I think I follow. My wondering arises from experiencing the institution as a body that seems willing to embrace (or at least put a big toe and maybe even a leg or two into the waters of) change while folks charged with maintaining the security of the institution’s responsibilities seem unwilling to follow that energy and enthusiasm. We may well be willing and we may well block that willingness. I wonder if remits might be a way to test the former while providing the latter with enough assurance to let go. I am, however, ahead of myself. We shall see what the next GC has in store and go from there, I suppose.
We shall indeed see and I will hold onto Hope 🙂
I think the problem is the Institutional Church. By its very structure makes it very difficult to embrace the witness it wants to share. We are supposed to be a Concilary Church, which means that it is to be driven from bottom to top. Yet, too often it is too down, which doesn’t lead to buy in from the Congregational level
Hi Doug,
I think that is a fair challenge. I also think there is a circularity to the denomination. Who offers direction? How do we move beyond the us/them that seems to be endemic at this point. Does that make sense?

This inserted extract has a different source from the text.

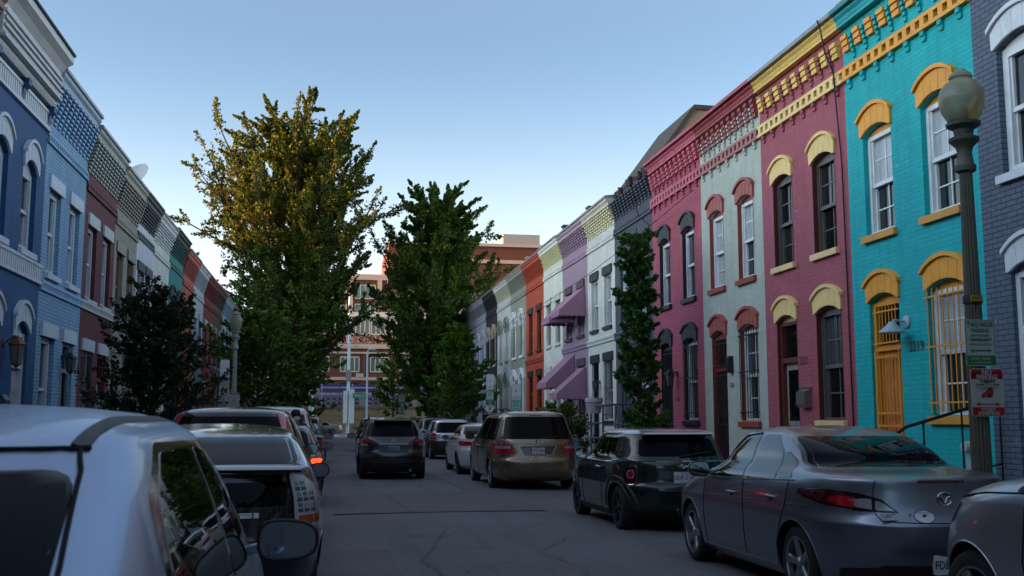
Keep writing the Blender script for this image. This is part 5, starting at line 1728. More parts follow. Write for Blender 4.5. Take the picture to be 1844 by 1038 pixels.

Yes, it does, Richard. I think this has been the Church’s problem since 1925. I don’t think this latest reorganization has solved the problems. It has eliminated the only link the local congregation had with the larger church. I had occasion to call the Regional Office and they couldn’t even give me an answer who was responsible for the issue.
Hi Doug,
I believe that is not an uncommon experience. I am hopeful as we live into the new model that such experiences become intention teachers to address the disconnect sometimes experienced as you have shared.
Dear Richard:
Thank you for composing this informative and exciting piece.
However, as I read it, questions came to mind.
You say: “The strategic planning process is in and of itself a vestige of a coloniality. What this means is that often such exercises intend to adapt to a changing context, but perpetuate the primary task: formation, peaceably or coercively, of
the Other.”
Strategic planning a vestige of coloniality? I’d like some more on that. The words puzzle me. (Like Winnie the Pooh, I am a bear of very little brain, and long words bother me.)e
And is the goal really to change the Other? I would think before we can do that, we need to change, or be changed, ourselves. I’m recalling that Phillip (if he’s the one named in John’s gospel) spent years with Jesus being transformed through that relationship. It was that transformation which enabled Phillip to teach the eunuch. As UCCan, we like to do things; I worry that we do not do them with sufficient reflection.
Peace and joy, my brother.
Rob
Hi Rob,
As always thanks for the thoughts reflection and challenge. In my experience in organisational development, there is a traditional set of underlying assumptions. Those assumptions are shaped by our cultural context. As church, being embedded in the colonial enterprise, it has carried with it a set of assumption that perpetuate an organisation. Change is not sought to change, but to adapt to continue to do what it has always done. Philip, as you have named well, was transformed. His reorientation – not as a settler with a converting orientated world view of privilege – to engage in mutuality means that teaching was not unidirectional, it was dialogic. In essence, to respond to the Unnamed Ethiopian illustrates that Philip had prepared well to continue in the transformative journey that is engaging with other. Without ongoing change, transformation, the temptation of monologue arises, which it too often an inheritance that settler people must confront.